Penn asserts that rising "independent" self-identification proves the desire for a third party, or at least decreasing partisan loyalty:

In the 1940s, this really was a red or blue country, with about 85 percent of voters identifying as Republican or Democratic. Today, about 40 percent of Americans are political nomads, wandering from party to party in search of a permanent home. They peer at more than 100 varieties of coffee drinks at Starbucks and wonder why they have only two bipolar choices in politics.

In fact, pollsters and public opinion experts -- a group that apparently excludes Penn -- understand that independent self-identification largely reflects a desire not to be seen as a closed-minded, automatic vote. It does not, however, reflect actual voting independence. Most self-identified independents are at least as partisan in their voting behavior as self-identified Democrats or Republicans. It's largely a class phenomenon, with wealthier and more educated voters being more likely to call themselves independent, but not more likely to go astray in the voting both. The rise of independent self-identification has little to do with voters moving toward the center or the parties moving toward the extremes. Plenty of those self-identified Democrats in the 1950s voted for Ike.

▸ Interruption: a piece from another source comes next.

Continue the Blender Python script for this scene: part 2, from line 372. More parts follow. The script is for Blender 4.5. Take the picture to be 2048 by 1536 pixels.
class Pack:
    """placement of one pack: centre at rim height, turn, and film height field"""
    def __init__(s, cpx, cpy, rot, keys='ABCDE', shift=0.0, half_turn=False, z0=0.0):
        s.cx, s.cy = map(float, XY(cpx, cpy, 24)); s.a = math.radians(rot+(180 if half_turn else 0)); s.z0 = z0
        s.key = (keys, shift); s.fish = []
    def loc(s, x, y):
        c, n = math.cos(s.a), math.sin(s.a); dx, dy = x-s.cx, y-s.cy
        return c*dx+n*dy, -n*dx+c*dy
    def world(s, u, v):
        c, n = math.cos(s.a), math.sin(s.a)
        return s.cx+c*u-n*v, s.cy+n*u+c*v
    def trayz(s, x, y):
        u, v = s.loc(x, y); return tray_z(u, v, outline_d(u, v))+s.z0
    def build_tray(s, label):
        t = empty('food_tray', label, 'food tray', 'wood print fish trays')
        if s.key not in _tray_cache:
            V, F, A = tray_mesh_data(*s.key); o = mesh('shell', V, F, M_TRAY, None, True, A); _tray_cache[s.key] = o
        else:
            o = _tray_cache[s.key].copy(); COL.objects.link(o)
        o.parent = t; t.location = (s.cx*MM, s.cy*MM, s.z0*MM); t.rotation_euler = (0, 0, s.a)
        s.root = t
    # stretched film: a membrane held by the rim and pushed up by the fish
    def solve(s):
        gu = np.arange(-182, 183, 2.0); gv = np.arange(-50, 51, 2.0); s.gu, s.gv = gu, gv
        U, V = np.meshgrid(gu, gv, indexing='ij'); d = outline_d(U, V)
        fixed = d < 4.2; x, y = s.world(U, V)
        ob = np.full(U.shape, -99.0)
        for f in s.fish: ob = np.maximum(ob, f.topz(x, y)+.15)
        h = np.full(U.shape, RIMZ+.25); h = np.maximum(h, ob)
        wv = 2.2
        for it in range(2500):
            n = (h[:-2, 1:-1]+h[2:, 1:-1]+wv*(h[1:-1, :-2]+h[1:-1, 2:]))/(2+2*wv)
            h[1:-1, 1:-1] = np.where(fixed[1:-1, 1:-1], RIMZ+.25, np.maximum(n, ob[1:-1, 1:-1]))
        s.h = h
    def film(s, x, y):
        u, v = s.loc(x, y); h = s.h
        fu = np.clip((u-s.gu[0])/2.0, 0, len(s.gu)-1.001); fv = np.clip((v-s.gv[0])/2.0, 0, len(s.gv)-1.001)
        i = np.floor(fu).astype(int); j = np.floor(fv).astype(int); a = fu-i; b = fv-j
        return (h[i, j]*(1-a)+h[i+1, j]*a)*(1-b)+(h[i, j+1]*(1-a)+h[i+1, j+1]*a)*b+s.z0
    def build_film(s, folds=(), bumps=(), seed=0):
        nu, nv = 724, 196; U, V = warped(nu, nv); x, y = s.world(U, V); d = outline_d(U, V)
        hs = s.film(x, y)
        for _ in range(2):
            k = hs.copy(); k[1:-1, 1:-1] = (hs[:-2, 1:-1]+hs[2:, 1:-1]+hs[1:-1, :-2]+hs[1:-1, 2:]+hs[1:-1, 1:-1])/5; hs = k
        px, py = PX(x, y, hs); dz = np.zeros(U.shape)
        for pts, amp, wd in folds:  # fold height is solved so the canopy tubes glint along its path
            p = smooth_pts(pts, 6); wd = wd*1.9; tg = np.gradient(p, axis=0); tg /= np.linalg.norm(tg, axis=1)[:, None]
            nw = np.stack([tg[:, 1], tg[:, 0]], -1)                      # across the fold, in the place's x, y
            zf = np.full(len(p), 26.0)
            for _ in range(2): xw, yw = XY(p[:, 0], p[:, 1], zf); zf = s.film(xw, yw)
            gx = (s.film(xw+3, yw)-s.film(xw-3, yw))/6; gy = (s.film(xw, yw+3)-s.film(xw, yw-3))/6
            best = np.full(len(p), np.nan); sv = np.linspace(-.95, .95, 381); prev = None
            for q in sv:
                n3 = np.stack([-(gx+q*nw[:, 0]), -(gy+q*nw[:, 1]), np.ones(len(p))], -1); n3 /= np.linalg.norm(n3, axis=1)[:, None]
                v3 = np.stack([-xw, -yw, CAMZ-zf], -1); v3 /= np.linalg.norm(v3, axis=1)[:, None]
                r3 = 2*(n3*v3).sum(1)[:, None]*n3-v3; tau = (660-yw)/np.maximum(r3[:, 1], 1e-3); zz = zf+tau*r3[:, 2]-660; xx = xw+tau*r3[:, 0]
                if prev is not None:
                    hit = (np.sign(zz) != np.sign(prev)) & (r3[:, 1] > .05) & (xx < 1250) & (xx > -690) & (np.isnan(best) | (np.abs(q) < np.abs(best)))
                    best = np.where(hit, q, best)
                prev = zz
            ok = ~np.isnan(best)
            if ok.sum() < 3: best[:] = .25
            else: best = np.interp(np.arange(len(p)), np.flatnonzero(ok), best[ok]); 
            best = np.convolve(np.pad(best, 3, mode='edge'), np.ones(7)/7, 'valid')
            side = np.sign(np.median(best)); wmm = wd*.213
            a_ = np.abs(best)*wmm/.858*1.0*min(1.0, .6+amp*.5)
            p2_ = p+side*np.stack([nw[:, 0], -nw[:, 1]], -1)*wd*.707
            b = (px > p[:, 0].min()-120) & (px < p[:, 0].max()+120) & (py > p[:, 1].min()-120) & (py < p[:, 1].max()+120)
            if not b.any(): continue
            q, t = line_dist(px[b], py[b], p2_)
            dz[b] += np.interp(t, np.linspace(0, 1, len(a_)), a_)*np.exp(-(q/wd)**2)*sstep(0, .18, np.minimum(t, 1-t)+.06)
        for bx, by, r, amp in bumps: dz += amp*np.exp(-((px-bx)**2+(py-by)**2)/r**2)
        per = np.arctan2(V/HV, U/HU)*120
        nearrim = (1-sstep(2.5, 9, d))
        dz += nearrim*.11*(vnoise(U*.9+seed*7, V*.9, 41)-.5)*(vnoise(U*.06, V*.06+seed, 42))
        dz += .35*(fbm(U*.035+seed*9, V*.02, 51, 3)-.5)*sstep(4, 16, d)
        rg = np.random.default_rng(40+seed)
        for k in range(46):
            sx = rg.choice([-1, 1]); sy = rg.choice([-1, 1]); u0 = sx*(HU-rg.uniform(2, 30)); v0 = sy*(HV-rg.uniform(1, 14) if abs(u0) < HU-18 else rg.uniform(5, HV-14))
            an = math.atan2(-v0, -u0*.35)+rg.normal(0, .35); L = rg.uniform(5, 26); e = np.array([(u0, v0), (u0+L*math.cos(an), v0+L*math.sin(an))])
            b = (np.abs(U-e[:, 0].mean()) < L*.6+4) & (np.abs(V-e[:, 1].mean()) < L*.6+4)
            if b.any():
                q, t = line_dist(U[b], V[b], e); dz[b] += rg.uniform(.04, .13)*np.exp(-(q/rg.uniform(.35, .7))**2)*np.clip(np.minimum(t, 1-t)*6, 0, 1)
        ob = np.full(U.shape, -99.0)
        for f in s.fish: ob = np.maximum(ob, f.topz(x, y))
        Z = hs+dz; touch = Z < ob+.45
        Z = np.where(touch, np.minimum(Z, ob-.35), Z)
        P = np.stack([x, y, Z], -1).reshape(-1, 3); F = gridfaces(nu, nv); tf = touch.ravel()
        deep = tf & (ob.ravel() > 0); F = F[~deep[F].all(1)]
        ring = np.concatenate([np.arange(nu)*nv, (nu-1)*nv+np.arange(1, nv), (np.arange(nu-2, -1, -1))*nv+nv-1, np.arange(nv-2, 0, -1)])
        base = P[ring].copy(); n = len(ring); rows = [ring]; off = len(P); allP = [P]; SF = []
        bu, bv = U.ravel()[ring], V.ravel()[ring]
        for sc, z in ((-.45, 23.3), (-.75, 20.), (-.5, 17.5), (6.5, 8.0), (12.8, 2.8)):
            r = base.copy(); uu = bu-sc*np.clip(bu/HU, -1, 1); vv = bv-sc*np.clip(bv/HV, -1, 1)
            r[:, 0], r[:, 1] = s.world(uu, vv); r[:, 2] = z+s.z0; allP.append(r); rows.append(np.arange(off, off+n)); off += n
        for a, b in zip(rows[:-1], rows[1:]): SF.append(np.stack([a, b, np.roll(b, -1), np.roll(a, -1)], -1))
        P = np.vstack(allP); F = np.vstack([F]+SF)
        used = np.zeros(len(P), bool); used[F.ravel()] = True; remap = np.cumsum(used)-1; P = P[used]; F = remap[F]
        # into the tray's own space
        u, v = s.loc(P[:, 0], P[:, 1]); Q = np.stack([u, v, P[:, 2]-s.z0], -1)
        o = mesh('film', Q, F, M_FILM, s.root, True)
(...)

And finally, Penn asserts that this vast ignored center has left-leaning social views and right-leaning economic views:

There is also a structural problem -- socially liberal and fiscally conservative voters believe, especially after what happened with health care, that they have no clear choice: They must sign on with the religious right or the economic left. It is just a matter of time before they demand their own movement or party.

Of course, these are Penn's own views. There's no evidence that they constitute a vast, ignored center. If you look closely at ideological fissures within the electorate -- Pew's "Beyond Red and Blue" survey does this very deeply -- it's clear that the far larger cohort is the opposite of Penn: pro-government social conservatives. That's actually the cohort that's being ignored, both by the Democrats, who are more socially liberal than their base, and the Republicans, who are far more economically conservative. The parties are more responsive to their elites, who lean more socially liberal and economically conservative than the voters. But, of course, since elites also produce the political commentary, you get a constant stream of journalism and punditry asserting that there's a vast ignored middle of social liberals/economic conservatives when the truth is the opposite. (To be clear: my own social views sit far to the left of the center of public opinion, but a bit more conservative than the median Democrat in Congress.)

In any case, Penn's whole career is basically a long string of massaging, manipulating, or ignoring the data in order to produce the conclusion that his own preferences are popular. It's a very, very good thing that he isn't in the West Wing right now.